Why, Phantom, do you feels so empty in comparison?  Should not your similar ending have brought such beauty?  One main reason I can give is that the characters never feel the consequences of their actions, so any “redemption,” especially one so rushed and without an foreshadow or build up, fails to satisfy.  We barely feel Christine’s despair or the Phantom’s hurting heart.  We never even see Raoul’s reaction to his brother’s death.  It’s as if consequences don’t touch the characters.  Orual’s actions, however, impact her, and we feel it.  She dwells upon the results, justifies herself, as if we are the judges, runs away, hides behind a veil, refuses to face her own evil, and then, when at last she confronts her brokenness, she does not break down at once, but in pieces till her last defenses crumble and she stands naked before herself and us.  She sees her own wickedness, and then she sees Psyche and real love, and Orual’s heart finally breaks.  Orual has fought this entire time; we have seen the disastrous results, and now, at the end of all things, she humbles herself, admits and submits, and she is transformed and restored.
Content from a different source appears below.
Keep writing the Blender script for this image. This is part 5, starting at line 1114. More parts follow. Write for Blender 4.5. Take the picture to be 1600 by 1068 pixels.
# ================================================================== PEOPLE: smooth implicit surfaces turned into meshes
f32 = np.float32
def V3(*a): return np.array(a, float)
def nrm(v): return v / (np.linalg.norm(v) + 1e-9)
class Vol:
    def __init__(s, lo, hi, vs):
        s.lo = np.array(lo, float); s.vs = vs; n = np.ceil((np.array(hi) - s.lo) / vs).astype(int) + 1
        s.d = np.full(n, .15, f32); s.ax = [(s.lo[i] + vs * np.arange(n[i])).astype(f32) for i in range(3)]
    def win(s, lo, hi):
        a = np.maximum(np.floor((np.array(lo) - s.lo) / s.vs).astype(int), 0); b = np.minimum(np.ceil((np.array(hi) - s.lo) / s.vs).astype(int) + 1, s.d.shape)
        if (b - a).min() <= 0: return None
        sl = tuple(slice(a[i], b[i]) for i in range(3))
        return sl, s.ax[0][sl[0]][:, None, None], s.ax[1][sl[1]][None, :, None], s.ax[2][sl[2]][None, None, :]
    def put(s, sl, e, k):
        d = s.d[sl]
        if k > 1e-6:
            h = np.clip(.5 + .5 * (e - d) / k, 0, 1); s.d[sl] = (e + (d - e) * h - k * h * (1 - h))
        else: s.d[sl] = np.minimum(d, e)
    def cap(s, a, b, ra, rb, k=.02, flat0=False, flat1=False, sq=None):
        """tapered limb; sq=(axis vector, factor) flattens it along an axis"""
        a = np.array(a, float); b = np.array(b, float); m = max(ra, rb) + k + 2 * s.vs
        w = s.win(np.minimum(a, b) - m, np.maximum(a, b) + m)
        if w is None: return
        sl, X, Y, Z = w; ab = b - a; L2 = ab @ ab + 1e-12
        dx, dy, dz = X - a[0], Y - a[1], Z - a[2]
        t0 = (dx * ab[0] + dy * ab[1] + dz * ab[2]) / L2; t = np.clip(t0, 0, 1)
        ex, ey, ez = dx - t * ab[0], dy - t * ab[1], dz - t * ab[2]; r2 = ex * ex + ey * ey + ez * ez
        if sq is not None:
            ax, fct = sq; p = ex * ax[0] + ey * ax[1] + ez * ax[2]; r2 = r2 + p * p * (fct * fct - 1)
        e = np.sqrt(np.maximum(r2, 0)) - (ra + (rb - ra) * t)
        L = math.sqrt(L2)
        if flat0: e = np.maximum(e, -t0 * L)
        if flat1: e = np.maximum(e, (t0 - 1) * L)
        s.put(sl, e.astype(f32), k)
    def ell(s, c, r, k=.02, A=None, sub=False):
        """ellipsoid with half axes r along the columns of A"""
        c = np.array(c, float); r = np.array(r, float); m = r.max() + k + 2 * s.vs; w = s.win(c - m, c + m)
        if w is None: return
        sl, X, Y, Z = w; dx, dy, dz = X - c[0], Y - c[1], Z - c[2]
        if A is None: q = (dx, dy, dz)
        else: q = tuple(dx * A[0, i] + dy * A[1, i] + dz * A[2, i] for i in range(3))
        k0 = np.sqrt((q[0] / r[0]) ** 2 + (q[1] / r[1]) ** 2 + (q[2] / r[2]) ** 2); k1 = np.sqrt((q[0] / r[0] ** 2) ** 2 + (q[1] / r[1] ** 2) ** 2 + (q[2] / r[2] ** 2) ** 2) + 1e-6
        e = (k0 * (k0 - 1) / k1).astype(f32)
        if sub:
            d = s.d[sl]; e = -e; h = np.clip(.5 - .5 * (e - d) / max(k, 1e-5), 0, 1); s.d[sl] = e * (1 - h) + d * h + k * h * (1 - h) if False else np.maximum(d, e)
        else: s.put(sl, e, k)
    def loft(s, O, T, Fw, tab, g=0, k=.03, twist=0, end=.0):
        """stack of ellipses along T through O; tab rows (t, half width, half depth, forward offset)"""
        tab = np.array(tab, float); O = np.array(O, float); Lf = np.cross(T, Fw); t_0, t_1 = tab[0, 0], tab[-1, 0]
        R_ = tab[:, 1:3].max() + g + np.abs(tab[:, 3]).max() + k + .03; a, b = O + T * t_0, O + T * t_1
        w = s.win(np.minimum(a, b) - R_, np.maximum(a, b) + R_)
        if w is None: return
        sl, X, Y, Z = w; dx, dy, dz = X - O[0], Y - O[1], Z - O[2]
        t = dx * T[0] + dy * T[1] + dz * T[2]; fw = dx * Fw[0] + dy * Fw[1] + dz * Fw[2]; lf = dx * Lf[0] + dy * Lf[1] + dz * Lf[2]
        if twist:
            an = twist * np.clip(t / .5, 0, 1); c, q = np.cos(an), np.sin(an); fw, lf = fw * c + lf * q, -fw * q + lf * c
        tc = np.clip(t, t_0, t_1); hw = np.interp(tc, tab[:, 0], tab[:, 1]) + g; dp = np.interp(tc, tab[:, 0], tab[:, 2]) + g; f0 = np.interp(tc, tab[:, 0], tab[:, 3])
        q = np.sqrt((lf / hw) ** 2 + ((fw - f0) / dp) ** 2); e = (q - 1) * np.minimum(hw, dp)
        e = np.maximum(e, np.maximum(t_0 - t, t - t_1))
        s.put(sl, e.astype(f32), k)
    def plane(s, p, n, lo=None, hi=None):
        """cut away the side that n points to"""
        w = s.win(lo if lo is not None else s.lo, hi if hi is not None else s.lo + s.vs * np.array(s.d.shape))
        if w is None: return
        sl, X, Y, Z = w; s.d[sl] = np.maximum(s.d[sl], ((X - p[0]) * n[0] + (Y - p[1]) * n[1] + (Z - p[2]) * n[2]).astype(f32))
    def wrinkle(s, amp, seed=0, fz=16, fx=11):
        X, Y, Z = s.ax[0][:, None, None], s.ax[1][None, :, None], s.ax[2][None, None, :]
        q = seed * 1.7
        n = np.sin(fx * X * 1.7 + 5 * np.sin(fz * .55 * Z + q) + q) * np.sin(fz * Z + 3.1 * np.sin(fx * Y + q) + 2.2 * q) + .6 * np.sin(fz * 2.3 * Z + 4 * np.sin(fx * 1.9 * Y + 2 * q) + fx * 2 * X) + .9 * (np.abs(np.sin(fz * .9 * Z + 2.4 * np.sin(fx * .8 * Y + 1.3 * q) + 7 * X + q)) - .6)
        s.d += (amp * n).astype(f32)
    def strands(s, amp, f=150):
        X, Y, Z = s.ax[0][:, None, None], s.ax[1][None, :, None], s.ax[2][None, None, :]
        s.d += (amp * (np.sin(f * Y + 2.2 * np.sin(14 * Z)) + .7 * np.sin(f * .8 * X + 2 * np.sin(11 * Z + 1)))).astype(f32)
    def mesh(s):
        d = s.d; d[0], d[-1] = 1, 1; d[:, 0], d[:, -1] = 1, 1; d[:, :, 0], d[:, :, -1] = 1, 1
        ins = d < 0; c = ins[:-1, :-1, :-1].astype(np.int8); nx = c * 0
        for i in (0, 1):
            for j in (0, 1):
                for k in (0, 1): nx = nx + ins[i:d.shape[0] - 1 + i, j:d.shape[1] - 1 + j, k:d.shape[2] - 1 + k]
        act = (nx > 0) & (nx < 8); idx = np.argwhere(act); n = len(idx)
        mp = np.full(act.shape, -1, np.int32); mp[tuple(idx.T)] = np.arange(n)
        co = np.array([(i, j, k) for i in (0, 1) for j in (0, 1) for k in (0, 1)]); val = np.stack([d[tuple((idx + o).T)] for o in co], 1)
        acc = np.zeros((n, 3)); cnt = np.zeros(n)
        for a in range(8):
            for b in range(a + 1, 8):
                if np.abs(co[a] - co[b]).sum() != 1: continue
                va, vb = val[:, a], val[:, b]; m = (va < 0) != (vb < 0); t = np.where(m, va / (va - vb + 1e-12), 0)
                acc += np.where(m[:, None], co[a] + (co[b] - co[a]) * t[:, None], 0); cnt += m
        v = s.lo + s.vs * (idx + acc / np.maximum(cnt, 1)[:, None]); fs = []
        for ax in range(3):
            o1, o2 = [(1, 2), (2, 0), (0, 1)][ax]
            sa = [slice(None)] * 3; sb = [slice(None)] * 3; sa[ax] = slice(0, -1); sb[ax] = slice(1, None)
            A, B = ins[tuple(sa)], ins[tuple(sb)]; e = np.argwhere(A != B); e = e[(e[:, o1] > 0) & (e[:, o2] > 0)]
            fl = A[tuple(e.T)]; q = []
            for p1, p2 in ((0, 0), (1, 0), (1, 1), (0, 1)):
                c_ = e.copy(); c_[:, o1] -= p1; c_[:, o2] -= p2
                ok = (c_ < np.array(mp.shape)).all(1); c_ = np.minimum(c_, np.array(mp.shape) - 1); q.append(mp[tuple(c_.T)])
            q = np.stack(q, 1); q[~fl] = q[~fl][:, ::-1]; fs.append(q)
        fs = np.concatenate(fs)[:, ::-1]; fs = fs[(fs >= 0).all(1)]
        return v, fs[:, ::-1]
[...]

This is the Christian narrative, and it is both the most personal and universal of stories, for redemption is the world’s story, the story of all you who have removed your veils, and it is mine.  And it is beautiful.


Leroux, Gaston.  The Phantom of the Opera.  London: Penguin Group.  2008.  137.  Print.

Lewis, C. S.  Till We Have Faces.  New York: Houghton Harcourt Publishing Company.  1984.  Print.